As a dietary supplement distributor that contracts with other manufacturing firms to manufacture dietary supplements that you distribute under your own label, you have an obligation to know what and how manufacturing activities are performed so that your firm can make decisions related to whether your packaged and labeled dietary supplement products conform to established specifications and whether to approve and release the products for distribution [see 72 Fed. Reg. 34752, 34790 (Jun. 25, 2007)]. Your firm introduces or delivers, or causes the introduction or delivery, of dietary supplements into interstate commerce in their final form for distribution to consumers. As such, your firm has an overarching and ultimate responsibility to ensure that all phases of the production of those products are in compliance with dietary supplement CGMP requirements.

Although your firm may contract out certain dietary supplement manufacturing operations, it cannot, by the same token, contract out its ultimate responsibility to ensure that the dietary supplements it places into commerce (or causes to be placed into commerce) are not adulterated for failure to comply with dietary supplement CGMP requirements (see United States v. Dotterweich, 320 U.S. 277, 284 (1943) (explaining that an offense can be committed under the Act by anyone who has “a responsible share in the furtherance of the transaction which the statute outlaws”); United States v. Park, 421 U.S. 658, 672 (1975) (holding that criminal liability under the Act does not turn on awareness of wrongdoing, and that “agents vested with the responsibility, and power commensurate with that responsibility, to devise whatever measures are necessary to ensure compliance with the Act” can be held accountable for violations of the Act)). The Act prohibits a person from introducing or delivering for introduction, or causing the delivery or introduction, into interstate commerce a dietary supplement that is adulterated under section 402(g) for failure to comply with dietary supplement CGMP requirements (see 21 U.S.C. §§ 342(g) and 331 (a)).
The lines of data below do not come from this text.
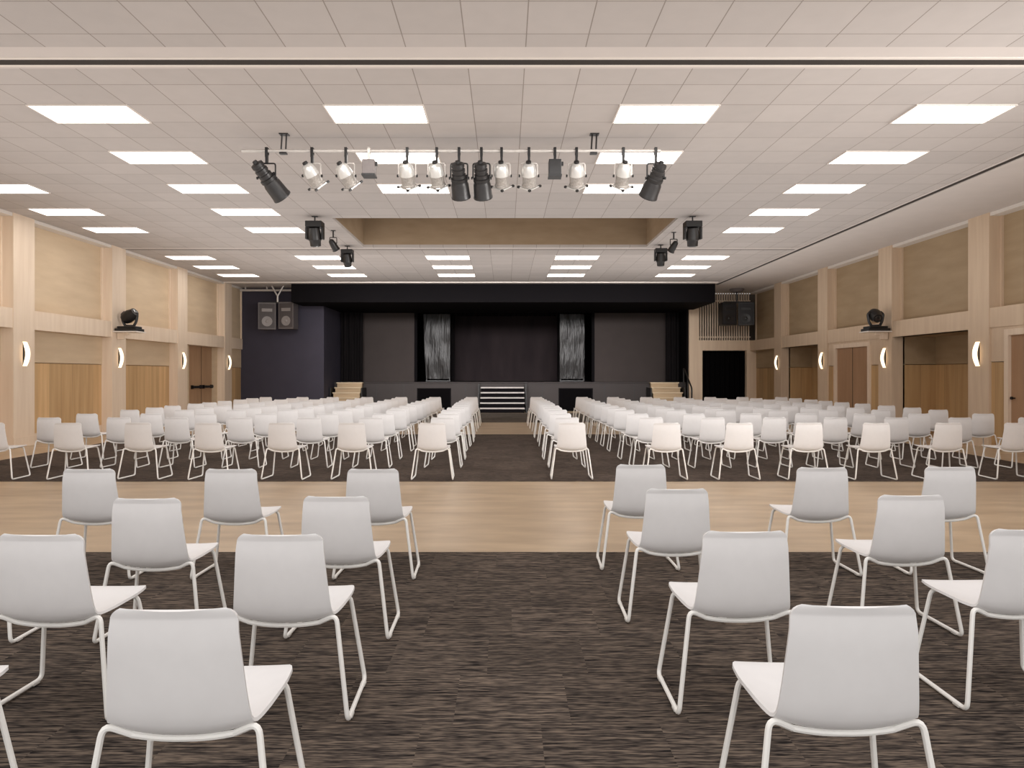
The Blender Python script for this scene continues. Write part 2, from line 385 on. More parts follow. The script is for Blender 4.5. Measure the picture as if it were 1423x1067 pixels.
# ------------------------------------------------------------------ stage end of the hall
NY = 27.0
struct('wall_stage_left', MB().box(-10.6, -6.87, NY, NY+.15, 0, CEIL+.0).box(-7.02, -6.87, NY+.15, 30, 0, CEIL), M['navy'])
struct('wall_bulkhead', MB().box(-7.66, 7.52, 25.5, 30, 4.06, CEIL+.06), M['header'])
SY = 30.0
st = MB()
st.box(-7.0, -3.7, SY, SY+.15, 0, 4.1).box(3.64, 7.4, SY, SY+.15, 0, 4.1)
struct('wall_stage', st, M['stagewall'])
struct('wall_stage_side', MB().box(7.28, 7.36, 28.6, 30.2, 0, 4.1), M['header'])
struct('wall_stage_house', MB().box(-4.6, -4.5, SY+.15, 34.2, 1.1, 4.8).box(4.4, 4.5, SY+.15, 34.2, 1.1, 4.8).box(-4.6, 4.5, 34.2, 34.3, 1.1, 4.8).box(-4.6, 4.5, SY+.15, 34.3, 4.75, 4.8), M['void'])
stage = thing('stage_platform', 'dark raised stage platform along the far end of the hall', 'stage', (0, 28.7, 0))
MB().box(-6.87, 7.3, 0, 1.6, 0, 1.12).box(-4.5, 4.4, 1.6, 5.4, 0, 1.12).build('platform', M['stagefront'], stage)
MB().box(-6.87, 7.3, -.04, 1.6, 1.12, 1.16).box(-4.5, 4.4, 1.6, 5.4, 1.12, 1.16).build('deck', M['stagefront'], stage)
for x in (-5.2, -4.1, -1.6, 1.5, 4.0, 5.2): MB().box(x-.012, x+.012, -.008, 0, .02, 1.1).build('panel_joint', M['black'], stage)
for x0, x1 in ((-3.5, -2.23), (2.2, 3.48)):
    f = MB().box(x0-.05, x0, -.02, .01, 0, .92).box(x1, x1+.05, -.02, .01, 0, .92).box(x0, x1, -.02, .01, .87, .92).build('hatch_frame', M['header'], stage)
    MB().box(x0, x1, -.012, .01, 0, .87).build('hatch', M['void'], f)
# proscenium edge trim
struct('trim_8', MB().box(-3.82, -3.7, SY-.04, SY+.15, 1.16, 4.1).box(3.64, 3.76, SY-.04, SY+.15, 1.16, 4.1), M['header'])
# drapes at the sides of the stage
def drape(name, x0, x1, y, z0, z1, mat, label, cat, amp=.05, wl=.22):
    m = MB(); n = max(8, int((x1-x0)/wl*8)); base = 0
    for i in range(n+1):
        x = x0+(x1-x0)*i/n; yy = y+amp*math.sin(2*PI*(x-x0)/wl)+.02*math.sin(7*x)
        m.v += [(x, yy, z0), (x, yy+.015, z1)]
    for i in range(n): m.f.append((2*i, 2*i+2, 2*i+3, 2*i+1))
    o = m.build(name, mat, smooth='all'); tag(o, label, cat); return o
drape('stage_drape', -6.8, -5.9, 29.5, 1.17, 4.05, M['blackcloth'], 'black drape hanging beside the navy wall left of the stage', 'curtain')
drape('stage_drape', 6.65, 7.2, 29.5, 1.17, 4.05, M['blackcloth'], 'black drape hanging beside the timber post right of the stage', 'curtain')
drape('stage_valance', -4.4, 4.3, 31.9, 4.08, 4.7, M['blackcloth'], 'black valance hanging across the top of the stage opening', 'curtain')
drape('stage_backcloth', -2.6, 2.6, 33.6, 1.17, 4.45, M['browncloth'], 'dark plain back cloth filling the middle of the stage opening', 'curtain', amp=.006, wl=.9)
drape('stage_wing_drape', -2.62, -2.3, 32.6, 1.17, 4.5, M['blackcloth'], 'black wing drape left of the back cloth on the stage', 'curtain')
drape('stage_wing_drape', 2.38, 2.7, 32.6, 1.17, 4.5, M['blackcloth'], 'black wing drape right of the back cloth on the stage', 'curtain')
def flat(x0, x1, lean, label):
    t = thing('stage_flat', label, 'panel', ((x0+x1)/2, 31.0, 1.16)); w = (x1-x0)/2
    n, mz = 10, 16; m = MB()
    for j in range(mz+1):
        z = .12+2.82*j/mz
        for i in range(n+1):
            x = -w+2*w*i/n - (lean*(j/mz) if i == 0 else 0)
            m.v.append((x, .012*math.sin(9*x+3*z)+.01*math.sin(5*z), z))
    for j in range(mz):
        for i in range(n):
            a = j*(n+1)+i; m.f.append((a, a+1, a+n+2, a+n+1))
    m.build('glossy_sheet', M['film'], t, smooth='all')
    MB().box(-w, -w+.05, .04, .1, 0, 2.94).box(w-.05, w, .04, .1, 0, 2.94).box(-w, w, .04, .1, 2.88, 2.94).box(-w, w, .04, .1, 1.4, 1.46).box(-w, w, .02, .3, 0, .06).build('frame', M['black'], t)
flat(-3.45, -2.40, .12, 'tall flat covered in glossy black sheeting at left in the stage opening')
flat(2.38, 3.45, .0, 'tall flat covered in glossy black sheeting at right in the stage opening')

# centre steps
t = thing('stage_steps', 'black steps with white nosings at the centre of the stage', 'stairs', (-.11, 28.655, 0))
RISE = 1.16/6
sb = MB()
for i in range(5): sb.box(-.84, .84, -(5-i)*.28, 0, i*RISE, (i+1)*RISE-.02)
sb.build('step_body', M['header'], t)
for i in range(5):
    y = -(5-i)*.28
    MB().box(-.86, .86, y-.02, y+.05, (i+1)*RISE-.045, (i+1)*RISE+.004).build('nosing', M['nosing'], t)
    MB().box(-.84, .84, y+.05, y+.28 if i < 4 else 0, (i+1)*RISE-.02, (i+1)*RISE).build('tread', M['stagefront'], t)
for x in (-.96, .9): MB().box(x, x+.06, -1.42, -.06, 0, .3).box(x, x+.06, -.8, -.06, .3, .7).box(x, x+.06, -.4, -.06, .7, 1.1).build('stringer', M['black'], t)
# timber side steps
def side_steps(x0, x1, label):
    t = thing('timber_steps', label, 'stairs', ((x0+x1)/2, 28.65, 0)); w = (x1-x0)/2
    b = MB()
    for i in range(6): b.box(-w+.03+.012*i, w-.03-.012*i, -(6-i)*.27, -.03, i*RISE, (i+1)*RISE-.04)
    b.build('riser', M['stepriser'], t)
    for i in range(6):
        y = -(6-i)*.27
        MB().box(-w+.012*i, w-.012*i, y-.03, y+.26, (i+1)*RISE-.04, (i+1)*RISE).build('tread', M['steptop'], t)
    for x in (-w-.05, w+.01): MB().box(x, x+.04, -1.6, -.03, 0, .25).box(x, x+.04, -.9, -.03, .25, .95).build('stringer', M['black'], t)
    return t
side_steps(-6.78, -5.62, 'pale timber steps up to the stage beside the navy wall')
side_steps(5.72, 6.98, 'pale timber steps up to the stage beside the black handrail')
hr = thing('stair_handrail', 'black tubular handrail beside the timber steps near the black doorway', 'handrail', (7.1, 28.0, 0))
MB().tube(fillet([(0, -.9, 0), (0, -.9, .95), (0, .35, 1.75), (0, .35, 1.0)], .12), .03).build('rail', M['black'], hr, smooth=True)
MB().tube([(0, -.3, 0), (0, -.3, 1.33)], .025).build('post', M['black'], hr, smooth=True)

# right end wall: post, slats, beam, doorway
EY = 28.5
struct('trim_9', MB().box(7.36, 7.76, EY, EY+.3, 0, 4.42), M['veneer_r'])
struct('trim_10', MB().box(7.76, 10.4, EY, EY+.2, BEAM0+.01, 2.84), M['veneer_r'])
struct('trim_11', MB().box(7.76, 7.89, EY, EY+.2, 0, BEAM0+.01).box(9.66, 10.4, EY, EY+.2, 0, BEAM0+.01), M['veneer_r'])
struct('wall_end_right', MB().box(7.36, 11.2, EY+.55, EY+.65, 0, CEIL), M['endwall'])
sl = MB()
for i in range(21): sl.box(7.82+.096*i, 7.85+.096*i, EY+.02, EY+.12, 2.84, CEIL)
sl.box(7.78, 9.85, EY+.12, EY+.15, 2.95, 3.0).box(7.78, 9.85, EY+.12, EY+.15, 4.4, 4.45)
tag(sl.build('slat_screen', M['veneer_l']), 'vertical timber slat screen above the black doorway', 'screen')
drape('doorway_sheet', 7.88, 9.68, EY+.3, .01, BEAM0+.06, M['void'], 'black pleated sheet filling the doorway under the slat screen', 'curtain', amp=.03, wl=.2)  # black pleated sheet closing off the doorway opening

# ------------------------------------------------------------------ ceiling light panels
def make_panel(x, y, label, group):
    t = thing('ceiling_light', label, 'ceiling light', (x, y, CEIL), 0, group)
    MB().box(-.6, .6, -.3, .3, -.012, -.004).build('diffuser', M['diffuser'], t)
    MB().box(-.612, -.594, -.312, .312, -.016, 0).box(.594, .612, -.312, .312, -.016, 0).box(-.594, .594, -.312, -.294, -.016, 0).box(-.594, .594, .294, .312, -.016, 0).build('frame', M['trimwhite'], t)
    return t
COLS = [-8.8, -5.2, -1.6, 2.0, 5.6]
CN = ['outermost left', 'second from left', 'middle', 'second from right', 'outermost right']
ROWS = [8.94, 10.73, 12.53, 14.32, 16.11]
first = None
def panel(x, y, label, group):
    global first
    if first is None: first = make_panel(x, y, label, group)
    else: copy_thing(first, (x, y, CEIL), 0, label, group)
for j, y in enumerate(ROWS):
    for i, x in enumerate(COLS):
        if i == 0 and j < 2: continue
        if i in (2, 3) and j > 2: continue
        panel(x, y, 'glowing ceiling panel, %s column, %s row back from the near ceiling track' % (CN[i], ORD[j]), 'ceiling panels in front of the far track')
for j, y in enumerate([19.95, 21.72, 23.5]):
    for i, x in enumerate(COLS):
        panel(x, y, 'glowing ceiling panel, %s column, %s row beyond the far ceiling track' % (CN[i], ORD[j]), 'ceiling panels near the stage')

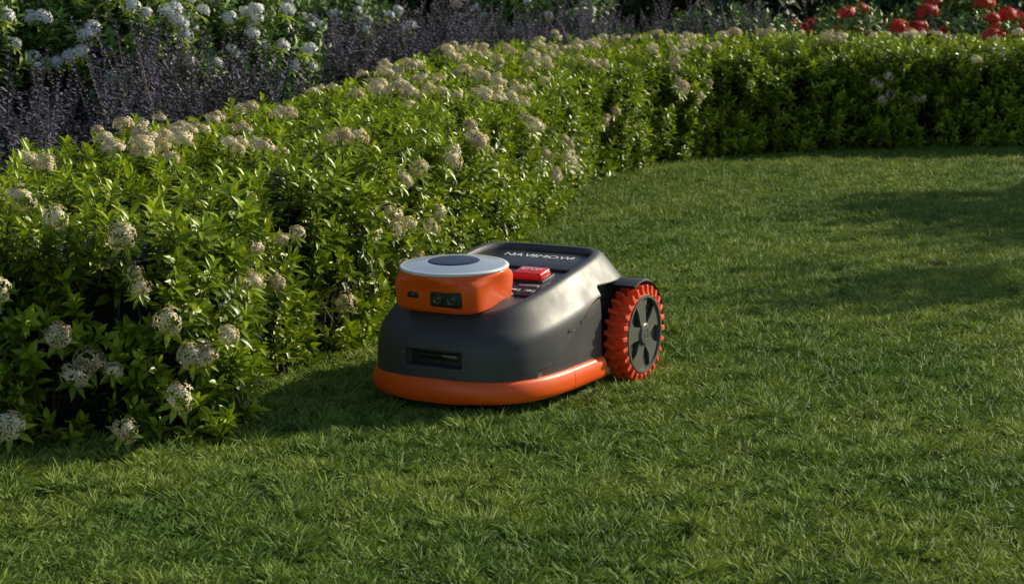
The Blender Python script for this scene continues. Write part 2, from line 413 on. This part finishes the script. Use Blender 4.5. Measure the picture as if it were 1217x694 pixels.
def tree(x,y,h,cr,n):
    e=bpy.data.objects.new('shade_tree',None); link(e)
    mb=MB(); tube(mb,[(x,y,-.05),(x+.03,y,h*.3),(x-.02,y+.04,h*.55),(x+.03,y,h*.8)],[.07,.06,.05,.03],10)
    s=SC()
    for k in range(9):
        a=k*2.4; z=h*(.5+.35*k/9); L_=cr*R(.6,.95)
        tip=Vector((x+math.cos(a)*L_,y+math.sin(a)*L_,z+R(.25,.6)))
        b=Vector((x,y,z-.1)); tube(mb,[b,b.lerp(tip,.5)+up*.08,tip],[.03,.018,.006],6)
        blob(s,tip,(cr*.45,cr*.45,.25),n,5,(.7,1.2),.1)
    blob(s,(x,y,h*.92),(cr*.6,cr*.6,.3),n,5,(.7,1.2),.1)
    o=mb.obj('trunk',[M_bark]); link(o); o.parent=e
    s.make('crown',dks,e)
tree(5.9,9.9,2.7,1.1,60)
# ------------------------------------------------------------ mower
M_shell=plastic('dark_grey_plastic',(.055,.057,.061),.48,.0,.0,.12,1500,.06)
M_deck=plastic('black_gloss_plastic',(.028,.029,.031),.38,0,.12,.05,1500,.1)
M_black=plastic('black_plastic',(.012,.012,.013),.5,0,0,.1,800)
M_orange=plastic('orange_plastic',(.95,.115,.008),.38,0,.1,.05,1500,.05)
M_tread=plastic('orange_rubber',(.88,.085,.012),.55,0,0,.2,600,.12)
M_silver=plastic('silver_plastic',(.62,.66,.68),.3,.6,.3,0,0,.03)
M_rim=plastic('white_rim',(.75,.77,.76),.35)
M_glass=plastic('dark_glass',(.01,.013,.022),.08,0,1)
M_cap=plastic('cap_dark_blue',(.02,.03,.065),.35,0,0,0,0,.1,.15)
M_red2=plastic('red_button',(.85,.02,.02),.35,0,.3)
M_hub=plastic('hub_grey',(.11,.115,.10),.45,0,.1)
M_hubd=plastic('hub_black',(.022,.023,.022),.45)
M_letter=plastic('light_lettering',(.8,.8,.8),.4)
M_lettd=plastic('grey_lettering',(.20,.20,.205),.4)
mower=bpy.data.objects.new('robot_lawn_mower',None); link(mower)
mower.location=(OX,OY,.012); mower.rotation_euler=(0,0,ANG)
def addp(mb,name,mats,sm=True,bevel=0):
    o=mb.obj(name,mats,sm); link(o); o.parent=mower
    return o
def interp(x,tab):
    if x>=tab[0][0]: return tab[0][1]
    for (xa,za),(xb,zb) in zip(tab[:-1],tab[1:]):
        if x>=xb: 
            t=(x-xb)/(xa-xb); return zb+(za-zb)*t
    return tab[-1][1]
def cub(x,tab):
    return (interp(x-.03,tab)+interp(x-.015,tab)+interp(x,tab)+interp(x+.015,tab)+interp(x+.03,tab))/5
ZS=[(.34,.160),(.2,.180),(0,.207),(-.2,.243),(-.33,.240)]
ZR=[(.34,.190),(.2,.232),(0,.268),(-.2,.300),(-.33,.292)]
def ring(phi,d):
    c,s_=math.cos(phi),math.sin(phi)
    a=(.325 if c>0 else .315)-d; b=.223-d
    p=3.3 if c>0 else 4.2
    a=max(a,.004); b=max(b,.0015)
    r=1/((abs(c)/a)**p+(abs(s_)/b)**p)**(1/p)
    return r*c,r*s_
def build_profile(x):
    zs=cub(x,ZS); zr=cub(x,ZR); rec=.020*smooth(.17,.10,x)
    K=[(.014,.034),(.004,.036),(0,.042),(0.0,.06),(.0,.09),(.0005,.105),(.001,.12),(.0018,(.12+zs-.035)/2),(.003,zs-.035),(.0055,zs-.018),(.010,zs-.006),(.018,zs+.006),(.030,zs+(zr-zs)*.42),(.042,zs+(zr-zs)*.72),(.052,zs+(zr-zs)*.93),(.060,zr),(.068,zr-.001),(.073,zr-.004-rec*.3),(.076,zr-.004-rec),(.082,zr-.004-rec),(.12,zr-.003-rec),(.17,zr-.002-rec),(.2215,zr-.002-rec)]
    return K
NU=900; SUB=7
def sample(K):
    out=[]
    n=len(K)
    for i in range(n-1):
        a=K[max(0,i-1)]; b=K[i]; c=K[i+1]; d=K[min(n-1,i+2)]
        for k in range(SUB):
            t=k/SUB
            res=[]
            for j in (0,1):
                m1=(c[j]-a[j])*.5; m2=(d[j]-b[j])*.5; dl=c[j]-b[j]
                if abs(dl)<1e-9: m1=m2=0
                else:
                    m1=0 if m1*dl<0 else math.copysign(min(abs(m1),2.5*abs(dl)),dl); m2=0 if m2*dl<0 else math.copysign(min(abs(m2),2.5*abs(dl)),dl)
                h=(2*t**3-3*t*t+1)*b[j]+(t**3-2*t*t+t)*m1+(-2*t**3+3*t*t)*c[j]+(t**3-t*t)*m2
                res.append(h)
            out.append(tuple(res))
    out.append(K[-1]); return out
cache={}
def Sx(x):
    k=round(x,3)
    if k not in cache: cache[k]=sample(build_profile(k))
    return cache[k]
verts=[];faces=[];mats=[];cols=[]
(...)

Thus, a firm that enters a contract with other firms to conduct certain dietary supplement manufacturing, packaging, and/or labeling operations for it is responsible for ensuring that the product is not adulterated for failure to comply with dietary supplement CGMP requirements, regardless of who actually performs the dietary supplement CGMP operations.

You should notify this office in writing within fifteen (15) business days from your receipt of this letter of the specific steps you have taken to correct the violations noted above. Your response should include documentation of your corrective actions, including an explanation of each step being taken to prevent the recurrence of violations, as well as copies of related documents. If you believe that your products are not in violation of the Act, include your reasoning and any supporting information for our consideration. If you cannot complete all corrective actions within fifteen business days, please explain the reason for your delay and the date by which you will make the correction.

Section 743 of the Act [21 USC § 379j-31] authorizes FDA to assess and collect fees to cover FDA’s costs for certain activities, including reinspection-related costs. A reinspection is one or more inspections conducted subsequent to an inspection that identified noncompliance materially related to a food safety requirement of the Act, specifically to determine whether compliance has been achieved. Reinspection-related costs means all expenses, including administrative expenses, incurred in connection with FDA’s arranging, conducting, and evaluating the results of the reinspection and assessing and collecting the reinspection fees [21 USC § 379j-31(a)(2)(B)]. For a domestic facility, FDA will assess and collect fees for reinspection-related costs from the responsible party for the domestic facility. The inspection noted in this letter identified noncompliance materially related to a food safety requirement of the Act. Accordingly, FDA may assess fees to cover any reinspection-related costs.